Dr. G.A. van den Brink stelt dat door zijn ontmoeting met ds. G. Clements „wederzijds meer inzicht” groeit. „We zijn er echter nog niet. Wie ”aanbieden” zegt, moet ook ”aannemen” erkennen.”
Het laatste artikel van ds. G. Clements (RD 18-1) stemt mij dankbaar! Dankzij onze ontmoeting groeit er wederzijds meer inzicht. Ds. Clements erkent dat het hypercalvinisme een groot gevaar is en dat het aanbod van genade niet vaak genoeg kan plaatsvinden. Beiden erkennen wij dat de rechtvaardiging het hart is van de reformatorische theologie. Er zit, ondanks eerdere verwarring, vooruitgang in het gesprek.
We zijn er echter nog niet. Wie ”aanbieden” zegt, moet ook ”aannemen” erkennen. Ds. Clements spreekt over de rechtvaardiging van de goddeloze en stelt dan de vraag hoe je een goddeloze wordt. Vandaar zijn nadruk op verbrijzeling. Over de rol van het geloof zwijgt hij. In ons gesprek heb ik hem gevraagd wat volgens hem het rechtvaardigende geloof inhoudt. Alle oude schrijvers (de antinomianen uitgezonderd) stellen dat God slechts diegenen rechtvaardigt (aan de zijde Gods!) die Christus aannemen (Johannes 1:12). Zo spreekt ook Dordt (Dordtse Leerregels I.4). Hoeveel geloofsdaden we ook onderscheiden, zonder Christus aan te nemen zijn wij nog steeds veroordeeld (Johannes 3:36; 1 Johannes 5:12 met kanttekening).

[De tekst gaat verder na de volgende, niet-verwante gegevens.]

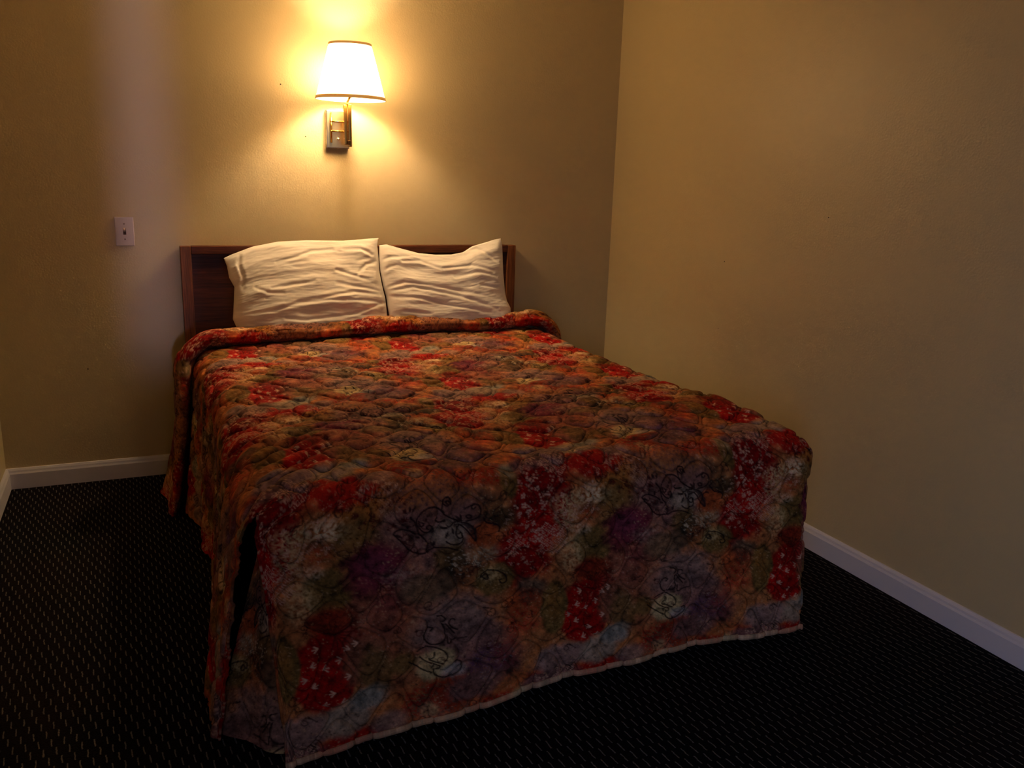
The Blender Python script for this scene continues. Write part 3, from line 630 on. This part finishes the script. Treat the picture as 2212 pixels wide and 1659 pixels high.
for sgn in (-1, 1):
    j = ja[0] if sgn < 0 else ja[-1]
    ii = np.where(YE-bv > KN)[0]; P = X[ii[2]:, j][::2]
    edge_tube('hem', P, tile_at(*uv_of(np.full(len(P), av[j]), bv[ii[2]:][::2]))*.8, .0032, spread, 1.0, up=(0, 1, 0))
    i0 = np.where(YE-bv <= KN)[0][-1]; jj = np.where(av*sgn > HW-R+KN)[0]; P = X[i0, jj]
    P = P if sgn > 0 else P[::-1]; cj = tile_at(*uv_of(av[jj], np.full(len(jj), bv[i0])))
    edge_tube('hem', P, (cj if sgn > 0 else cj[::-1])*.8, .0032, spread, 1.0, up=(0, 1, 0))
# set-in corner pieces behind the split corners
for sgn in (-1, 1):
    s, t = np.meshgrid(np.linspace(0, 1, 70), np.linspace(0, 1, 190))
    if sgn < 0:
        ap = np.array([-.706, -2.010, .566]); fr = np.array([-.650, -2.078, .012]); sd = np.array([-.806, -1.918, .012])
    else:
        ap = np.array([.735, -1.985, .560]); fr = np.array([.735, -2.030, .03]); sd = np.array([.800, -1.88, .012])
    ap = ap+np.array([.02, .0, 0])*(1 if sgn < 0 else -1)
    top0 = ap+np.array([0, -.015, 0]); top1 = ap+np.array([-.01*(-sgn)*0, .02, 0])
    Lp = top0[None, None]*(1-t[..., None])+fr[None, None]*t[..., None]; Rp = top1[None, None]*(1-t[..., None])+sd[None, None]*t[..., None]
    Xg = Lp*(1-s[..., None])+Rp*s[..., None]
    # pulled in towards the bed, one soft vertical fold
    nin = np.array([.62*(-sgn), .75, 0.])
    Xg = Xg+nin[None, None]*(.008*np.sin(PI*s)*(1-t)*1.0-.012*np.sin(PI*np.clip(s, 0, 1))*t+.006*np.sin(3*PI*s+2*t))[..., None]
    aa_ = s*.20+.27; bb_ = -t*.56
    hh, stt = quilt(aa_, bb_); Ng = normals(Xg)
    if (Ng[100, 30, 1]) > 0: Ng = -Ng
    Xg = Xg+Ng*(hh*.004)[..., None]
    cg = tile_at(aa_+.05, -bb_+.50+.64)*(1-.5*stt)[..., None]
    grid_mesh('corner_insert', Xg, np.ones((189, 69), bool), cm, spread, cg)

# the cloth folded back over itself at the head
tv = np.array([(-.003, .060), (.002, .030), (.012, .006), (.020, -.020), (.030, -.036), (.045, -.040), (.058, -.028), (.066, -.006), (.067, .022), (.054, .055), (.042, .090), (.022, .120), (.010, .145), (.006, .170)])   # (height off the surface, distance towards the head from the crease)
kk = 70; ti_ = np.linspace(0, len(tv)-1, kk); i0 = np.clip(ti_.astype(int), 0, len(tv)-2); ft = (ti_-i0)
ft = ft*ft*(3-2*ft)*.35+ft*.65
hn = tv[i0, 0]*(1-ft)+tv[i0+1, 0]*ft; hb_ = tv[i0, 1]*(1-ft)+tv[i0+1, 1]*ft
af = seg((-(HW-R)-DROP+.01, HW-R+DROP-.01, .0035))
Af, HB = np.meshgrid(af, hb_); HN = np.repeat(hn[:, None], len(af), 1)
dropf = np.clip((np.abs(Af)-(HW-R))/DROP, 0, 1)
nz = bil(WN2, np.full_like(Af, 3.0)+HB*30, Af*180); nz2 = bil(WN, HB*260, Af*200)
Bf = G(Af)+HB*(1+.9*dropf)+.004*nz
HN2 = np.clip(HN*(1+.14*nz*(HN > .01))*(1-.45*dropf), -.004, None)+.0022*nz2*(HN > .008)
base = spread_surface(Af, np.minimum(Bf, -.012)); Nf = normals(spread_surface(Af, np.repeat(np.linspace(-.3, -.2, kk)[:, None], len(af), 1)))
if Nf[10, len(af)//2, 2] < 0: Nf = -Nf
base[..., 1] = np.minimum(Bf, -.030)
Xf = base+Nf*HN2[..., None]
lf = (Af < -(HW-R))*dropf
Xf[..., 0] -= lf*(.004+.034*dropf); Xf[..., 0] += (Af > HW-R)*dropf*.02
Xf[..., 2] = np.where(np.abs(Af) > HW-R, np.maximum(Xf[..., 2], .010), Xf[..., 2])
hq, sq = quilt(Af+.05, HB*1.2-.9)
Nq = normals(Xf)
if Nq[kk-20, len(af)//2, 2] < 0: Nq = -Nq
Xf = Xf+Nq*(hq*.006)[..., None]
u, v = uv_of(Af, -.3-np.cumsum(np.abs(np.gradient(HB, axis=0))+np.abs(np.gradient(HN, axis=0)), 0))
cf = tile_at(u, v+.30)*(1-.5*sq)[..., None]
grid_mesh('turned_fold', Xf, np.ones((kk-1, len(af)-1), bool), cm, spread, cf)

# ------------------------------------------------------------------ pillows
def resample(p, n):
    p = np.array(p, float); d = np.r_[0, np.cumsum(np.hypot(*np.diff(p, axis=0).T))]; t = np.linspace(0, d[-1], n)
    q = np.stack([np.interp(t, d, p[:, k]) for k in (0, 1)], 1)
    for _ in range(2): q[1:-1] = q[1:-1]*.5+(q[:-2]+q[2:])*.25
    return q
pmt = mat('white_pillowcase', (240, 234, 222), .85, spec=.2); t = NT(pmt); t.b.inputs['Sheen Weight'].default_value = .1
t.bump(t.noise(t.coord(), 380, 3), .12, .001)
PP0 = np.array([0, -.22, .62]); PT = np.array([0, .12, .38]); PT = PT/np.linalg.norm(PT); PN = np.array([0, -PT[2], PT[1]])
def pillow(name, left, top, right, valleys, label, seed, front=.080, back=.05, dx=0.):
    n, k = 240, 150
    b0 = np.array([left[0][0]+.01, .004]); b1 = np.array([right[0][0]-.01, .004])
    Lb = resample([b0]+list(left), k); Rb = resample([b1]+list(right), k); Tb = resample(top, n); Bb = resample([b0, b1], n)
    s, t = np.meshgrid(np.linspace(0, 1, n), np.linspace(0, 1, k))
    S, T_ = s[..., None], t[..., None]
    C = (1-T_)*Bb[None]+T_*Tb[None]+(1-S)*Lb[:, None]+S*Rb[:, None]-((1-S)*(1-T_)*Bb[0]+S*(1-T_)*Bb[-1]+(1-S)*T_*Tb[0]+S*T_*Tb[-1])
    prof = lambda q, e: np.clip(1-np.abs(2*q-1)**e, 0, 1)
    D = prof(s, 3.2)**.6*np.clip(1-t**2.1, 0, 1)**.62*np.clip(t/.06, .0, 1)**.5
    edge = np.clip(np.minimum(np.minimum(s, 1-s)*n/14, np.minimum(t, 1-t)*k/9), 0, 1); edge = edge*edge*(3-2*edge)
    W = np.zeros_like(s)
    for ln in valleys:
        ln = np.array(ln); best = np.full(s.shape, 9.); along = np.zeros_like(s); sgn = np.zeros_like(s); tot = len(ln)-1
        for i in range(tot):
            a, b = ln[i], ln[i+1]; ab = b-a; L2 = (ab**2).sum()
            tt_ = ((C-a)@ab)/L2; tc = np.clip(tt_, 0, 1); dd = C-(a+tc[..., None]*ab); dist = np.hypot(dd[..., 0], dd[..., 1])
            better = dist < best; best = np.where(better, dist, best); along = np.where(better, (i+tc)/tot, along)
            sgn = np.where(better, np.sign(dd[..., 1]), sgn)
        amp = np.sin(PI*np.clip(along*.82+.14, 0, 1))**.6
        sd_ = best*sgn
        W += amp*(-.0050*np.exp(-((sd_)/.0078)**2)+.0022*np.exp(-((sd_+.012)/.009)**2)+.0015*np.exp(-((sd_-.014)/.010)**2))
    rn = fft_noise(256, 256, 16, 5, seed); rn2 = fft_noise(256, 256, 5, 3, seed+1); rn3 = fft_noise(256, 256, 40, 14, seed+2)
    wn = .0006*bil(rn, t*250, s*250)+.0035*bil(rn2, t*250, s*250)+.0004*bil(rn3, t*250, s*250)
    F = D*front+(W+wn)*edge; Bk = -D*back
    def place(h): return PP0+np.array([dx, 0, 0])+C[..., :1]*np.array([1., 0, 0])+C[..., 1:]*PT+h[..., None]*PN
    Xa, Xb = place(F*1.0), place(Bk)
    yb = -.052+.0*s
    Xb[..., 1] = np.minimum(Xb[..., 1], yb); Xa[..., 1] = np.minimum(Xa[..., 1], yb)
    # join front and back round the rim
    bm = bmesh.new()
    va = [[bm.verts.new(Xa[j, i]) for i in range(n)] for j in range(k)]
    vb = [[va[j][i] if (i in (0, n-1) or j in (0, k-1)) else bm.verts.new(Xb[j, i]) for i in range(n)] for j in range(k)]
    for j in range(k-1):
        for i in range(n-1):
            bm.faces.new((va[j][i], va[j][i+1], va[j+1][i+1], va[j+1][i])); bm.faces.new((vb[j][i], vb[j+1][i], vb[j+1][i+1], vb[j][i+1]))
    o = from_bm(name, bm, pmt, None, True)
    return tag(o, label, 'pillow')
p1 = pillow('pillow', L_left, L_top, L_right, LV, 'white pillow on the left, its open case edge flopping out over the dark headboard', 41)
p2 = pillow('pillow', R_left, R_top, R_right, RV, 'white pillow on the right with one case corner poking up above the headboard', 51)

Zondaren komen ertoe de Zaligmaker aan te nemen dankzij de prediking van het Evangelie (Heidelbergse Catechismus 7.20-21). Ds. Clements zegt dat Dordt voor troost naar boven wijst. Dat is onjuist: Dordt wijst naar de Evangelieverkondiging (DL I.16; III/IV.16-17). Daar wordt het Koninkrijk ontsloten: zo vaak wij de belofte van het Evangelie met waar geloof aannemen, hebben wij vergeving van zonden (HC 31.84).
De leer van de rechtvaardiging door het geloof functioneert niet als ik me afvraag hoe ik een goddeloze word. Zij schittert wel als ik weet hoe ik door Christus aan te nemen rechtvaardig ben. Niet de nieuwe mens, maar de Nieuwe Mens moet centraal staan.